A twelve-part BBC adaptation of Charles Dickens first novel. The story follows Samuel Pickwick and three other members of The Pickwick Club as they travel throughout the English countryside by coach observing the phenomena of life and human nature, and recording their experiences for the other members of The Pickwick Club. Their memoirs of these experiences are the Pickwick Papers of the novel’s title. During their travels Pickwick and Friends manage to land themselves in many humorous and sometimes hair-raising misadventures. The episodes are roughly thirty minutes’ duration and are framed with a lively narration.- David Smith

Starring Nigel Stock, Alan Parnaby Clive Swift and Patrick Malahide, with narration spoken by Ray Brooks.
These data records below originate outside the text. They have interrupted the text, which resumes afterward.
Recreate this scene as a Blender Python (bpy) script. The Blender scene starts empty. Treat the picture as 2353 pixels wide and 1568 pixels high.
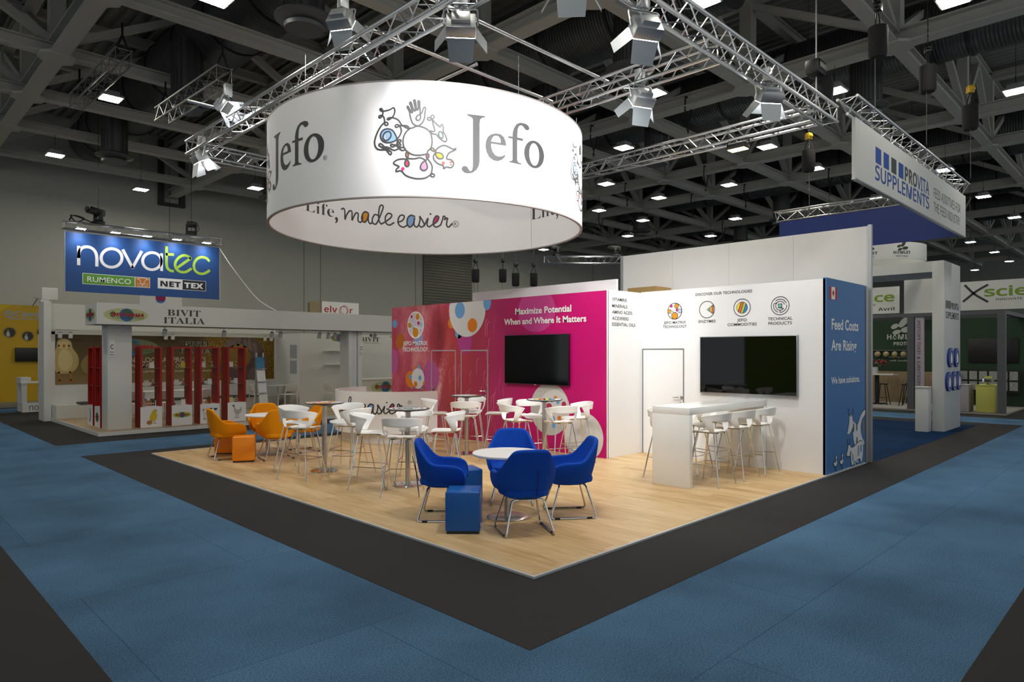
import bpy, bmesh, math, random
from mathutils import Vector, Matrix
random.seed(7)
S = bpy.context.scene
C = S.collection
PI = math.pi
R2 = math.sqrt(2)

# ---------------------------------------------------------------- camera
cam = bpy.data.cameras.new('camera')
cam.sensor_width = 36.0
cam.lens = 1540.0 / 2353.0 * 36.0
cam.shift_y = 28.0 / 2353.0
cam.clip_start = 0.05
cam.clip_end = 300
camo = bpy.data.objects.new('camera', cam)
C.objects.link(camo)
camo.location = (0, 0, 1.89)
camo.rotation_euler = (PI/2, 0, -PI/4)
S.camera = camo

# ---------------------------------------------------------------- world (light of the rest of the hall), exposure
w = bpy.data.worlds.new('hall_ambience')
w.use_nodes = True
w.node_tree.nodes['Background'].inputs[0].default_value = (0.93, 0.97, 1.0, 1)
w.node_tree.nodes['Background'].inputs[1].default_value = 0.52
S.world = w
S.view_settings.view_transform = 'Standard'
S.view_settings.look = 'None'
S.view_settings.gamma = 1.0
S.view_settings.use_curve_mapping = False
S.view_settings.exposure = 0.0
S.cycles.max_bounces = 6
S.cycles.diffuse_bounces = 4
S.cycles.glossy_bounces = 3
S.cycles.transmission_bounces = 4
S.cycles.transparent_max_bounces = 6
S.cycles.caustics_reflective = False
S.cycles.caustics_refractive = False
S.cycles.sample_clamp_indirect = 4.0

# ---------------------------------------------------------------- materials
def lin(h):
    if isinstance(h, str):
        h = h.lstrip('#')
        c = [int(h[i:i+2], 16)/255 for i in (0, 2, 4)]
    else:
        c = [x/255 for x in h]
    return tuple(x/12.92 if x <= 0.04045 else ((x+0.055)/1.055)**2.4 for x in c) + (1,)

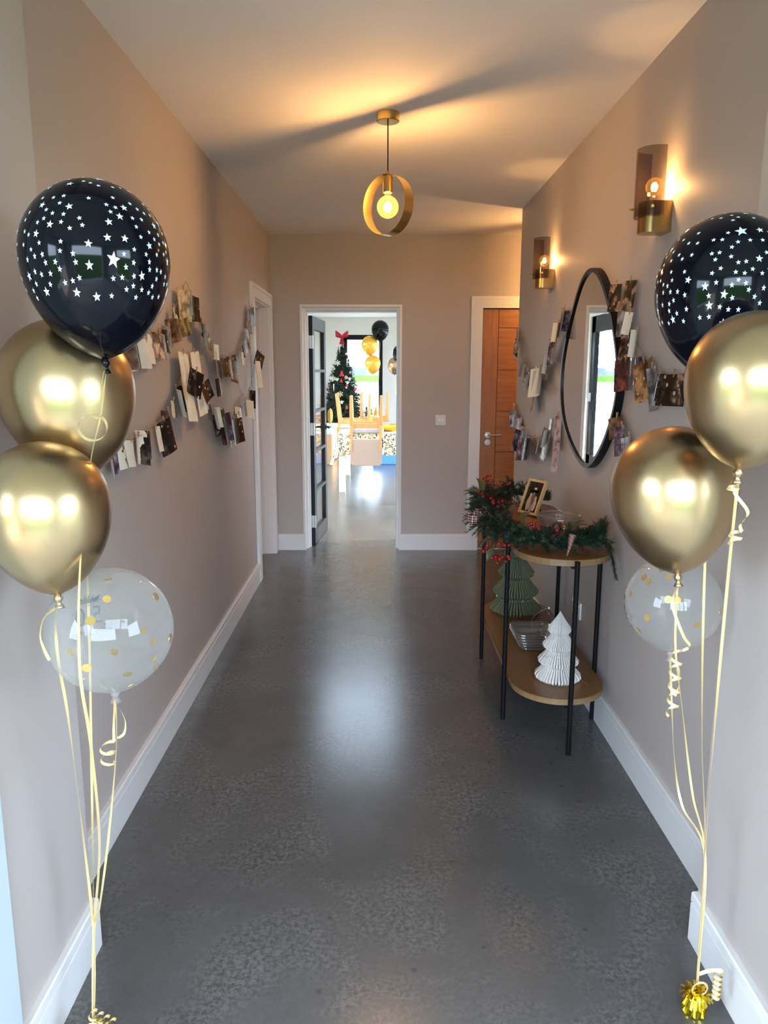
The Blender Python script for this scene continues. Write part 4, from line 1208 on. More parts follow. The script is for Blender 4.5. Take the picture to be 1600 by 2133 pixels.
SPECIAL = {('LL', 6): dict(w=0.11, roll=-14, yaw=-18), ('LL', 10): dict(w=0.17, roll=4, yaw=0, curl=0.0), ('LL', 11): dict(w=0.17, roll=-4, yaw=0, curl=0.0), ('LL', 12): dict(w=0.11, roll=20, out=0.05, yaw=-22, curl=0.3), ('LL', 13): dict(w=0.10, roll=-24, out=0.05, yaw=-12, curl=0.3),
           ('LL', 28): dict(w=0.10, roll=30, yaw=-30, curl=0.3, out=0.03), ('LL', 27): dict(w=0.07, yaw=-25, out=0.02), ('LU', 19): dict(w=0.10, roll=-6), ('LU', 10): dict(w=0.12, roll=2, curl=0.2), ('LU', 7): dict(w=0.13, roll=-10, yaw=-15), ('LU', 8): dict(w=0.09, roll=-16, yaw=-20),
           ('RU', 17): dict(w=0.105, roll=4, yaw=10, curl=0.25), ('RU', 18): dict(w=0.105, roll=5, yaw=6, curl=-0.3), ('RU', 19): dict(w=0.10, roll=-4, yaw=12, curl=0.6), ('RU', 20): dict(w=0.05, yaw=20), ('RU', 21): dict(w=0.09, roll=5, yaw=14, curl=0.3), ('RU', 22): dict(w=0.06, yaw=4),
           ('RU', 23): dict(w=0.12, roll=-6, yaw=16, curl=0.8), ('RU', 24): dict(w=0.07, roll=-6, yaw=18), ('RU', 25): dict(w=0.12, roll=-16, yaw=16, curl=0.5), ('RU', 26): dict(w=0.05, roll=-14, yaw=20, curl=0.9), ('RU', 27): dict(w=0.06, roll=0, yaw=10), ('RU', 28): dict(w=0.145, h=0.10, roll=-1, yaw=16, curl=0.15),
           ('RL', 12): dict(w=0.06, roll=-8, yaw=20), ('RL', 13): dict(w=0.10, roll=-14, yaw=20), ('RL', 14): dict(w=0.09, roll=-16, yaw=10), ('RL', 15): dict(w=0.08, roll=-20, yaw=10)}
for nm, tab, side, where in (('LU', LU, -1, 'on the upper string, left wall'), ('LL', LL, -1, 'on the lower string, left wall'), ('RU', RU, 1, 'on the upper string, right wall'), ('RL', RL, 1, 'on the lower string, right wall')):
    n_ = len(tab)
    order = sorted(range(n_), key=lambda i: tab[i][0])           # counted from the camera's end
    for rank, i in enumerate(order):
        y, z, h, lk = tab[i]
        if lk == 'w' and i % 5 in (1, 3, 4): lk = 'x'
        kw = dict(SPECIAL.get((nm, i), {}))
        kw.pop('h', None)
        kw.setdefault('out', 0.004 * (i % 3))
        photo(y, z, h, lk, side, '%s photo print, %s from the near end %s' % (LOOK[lk], ORD[rank], where), 'photos ' + where, **kw)

# ================================================================== BALLOONS
def balloon_frame(center, knot):
    ax = (V(center) - V(knot)); L = ax.length; ax.normalize()
    a = V((1, 0, 0)) - ax * ax.x; a.normalize()
    b = ax.cross(a)
    return ax, a, b, L
def balloon_profile(R, L):
    prof = []
    for i in range(13):
        an = PI / 2 * i / 12
        prof.append((R * math.sin(an), R * 1.03 * math.cos(an)))
    for i in range(1, 17):
        u = i / 16 * 0.995
        prof.append((max(R * (1 - u * u) ** 0.62, 0.006), -L * u))
    prof.append((0.006, -L))
    return prof
def balloon(name, label, center, knot, R, mat, group, knotmat=None):
    t = thing(name, label, 'balloon', knot, group)
    ax, a, b, L = balloon_frame(center, knot)
    M = Matrix((( a.x, b.x, ax.x, center[0]), (a.y, b.y, ax.y, center[1]), (a.z, b.z, ax.z, center[2]), (0, 0, 0, 1)))
    MB().lathe(balloon_profile(R, L), 64, M).build('balloon_skin', mat, t, smooth=True)
    kp = [(0.004, 0.004), (0.006, 0.0), (0.009, -0.006), (0.007, -0.012), (0.004, -0.015), (0.008, -0.021), (0.0105, -0.026), (0.0085, -0.026), (0.002, -0.020)]
    MB().lathe(kp, 14, Matrix.Translation(M @ V((0, 0, -L))) @ M.to_3x3().to_4x4()).build('knot', knotmat or mat, t, smooth=True)
    return t, M, L
def ribbon_strip(m, pts, w, twist=3.0, ph=0.0, facing=V((0, -1, 0))):
    P = [V(p) for p in pts]; n = len(P); n0 = len(m.v)
    for i, p in enumerate(P):
        tn = (P[min(i + 1, n - 1)] - P[max(i - 1, 0)]).normalized()
        s = tn.cross(facing)
        s = s.normalized() if s.length > 1e-5 else V((1, 0, 0))
        s = Matrix.Rotation(math.sin(ph + twist * i / n * 2 * PI) * 0.9, 3, tn) @ s
        m.v += [p - s * w / 2, p + s * w / 2]
    for i in range(n - 1):
        a = n0 + 2 * i
        m.face((a, a + 1, a + 3, a + 2))
def curl_pts(p, L, r, turns, n=60, drift=(0, 0)):
    p = V(p)
    return [p + V((r * math.cos(2 * PI * turns * i / n) - r + drift[0] * i / n, r * math.sin(2 * PI * turns * i / n) + drift[1] * i / n, -L * i / n)) for i in range(n + 1)]
def add_ribbon(t, pts, w=0.0058, twist=2.0, ph=0.0):
    m = MB(); ribbon_strip(m, catmull(pts, 14), w, twist, ph); m.build('ribbon', M_RIBBON, t, smooth=True)
def add_curl(t, p, L, r, turns, lead=None, w=0.0062):
    m = MB()
    pts = []
    if lead: pts += catmull(lead, 8)[:-1]
    pts += curl_pts(p, L, r, turns)
    n0 = 0
    P = [V(q) for q in pts]; n = len(P)
    for i, q in enumerate(P):
        s = V((0, 0, 1)) * 0.8 + V((0.5, 0, 0))
        tn = (P[min(i + 1, n - 1)] - P[max(i - 1, 0)]).normalized()
        s = (s - tn * s.dot(tn)).normalized()
        m.v += [q - s * w / 2, q + s * w / 2]
    for i in range(n - 1):
        m.face((2 * i, 2 * i + 1, 2 * i + 3, 2 * i + 2))
    m.build('ribbon_curl', M_RIBBON, t, smooth=True)

def star_print(t, M, R, L, seed):
    """printed stars, following the skin"""
    rr = random.Random(seed)
    prof = balloon_profile(R, L)
    def surf(th, az):
        # th: polar angle from the top (0..pi) on the round part
        if th <= PI / 2: r, z = R * math.sin(th), R * 1.03 * math.cos(th)
        else:
            u = min(-math.cos(th) * 0.95, 0.97); r, z = R * (1 - u * u) ** 0.62, -L * u
        return V((r * math.cos(az), r * math.sin(az), z))
    m = MB(); placed = []
    tries = 0
    while len(placed) < 330 and tries < 30000:
        tries += 1
        th = math.acos(1 - rr.random() * 1.42); az = rr.random() * 2 * PI
        if 0.62 < th < 0.80: continue
        if th >= 0.80 and (az / (2 * PI) * 5) % 1.0 < 0.14: continue
        q = rr.random()
        s = 0.0118 if q < 0.075 else (0.0072 if q < 0.24 else 0.0046)
        s *= R / 0.135
        p = surf(th, az)
        if any((p - pp).length < (s + ss) * 1.15 + 0.0022 for pp, ss in placed): continue
        placed.append((p, s))
        e1 = (surf(th, az + 0.01) - p).normalized(); e2 = (surf(th + 0.01, az) - p).normalized()
        nn = e1.cross(e2); nn = nn if nn.dot(p) > 0 else -nn
        r0 = rr.uniform(-0.25, 0.25)
        n0 = len(m.v); m.v.append(M @ (p * 1.0 + nn * 0.0007))
        for i in range(10):
            a = r0 + PI / 2 + i * PI / 5; rad = s if i % 2 == 0 else s * 0.42
            du, dv = math.cos(a) * rad, -math.sin(a) * rad
            ss_ = surf(th + dv / R, az + du / max(R * math.sin(min(th, 2.2)), 0.02))
            m.v.append(M @ (ss_ + nn * 0.0008))
        for i in range(10):
            m.face((n0, n0 + 1 + i, n0 + 1 + (i + 1) % 10))
    o = m.build('star_print', M_STAR, t); o['kind'] = 'stuff'
    return o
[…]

Included in the BBC Classic Drama Collection as DVDs 44, 45.

Note: Pickwick Papers is set in southern England in the years of 1827 to 1831. Among other things this novel gave an enduring literary expression to the “coaching days” period of English life. As Dickens was writing his novel, that period was rapidly being destroyed by the new railroads. An air of nostalgia seems to hang about the coaches, coachmen, macadam roads, and wayside inns that fill the book. Dickens, in fact, played a large part in creating the romance of the coach through his treatment of it in this novel.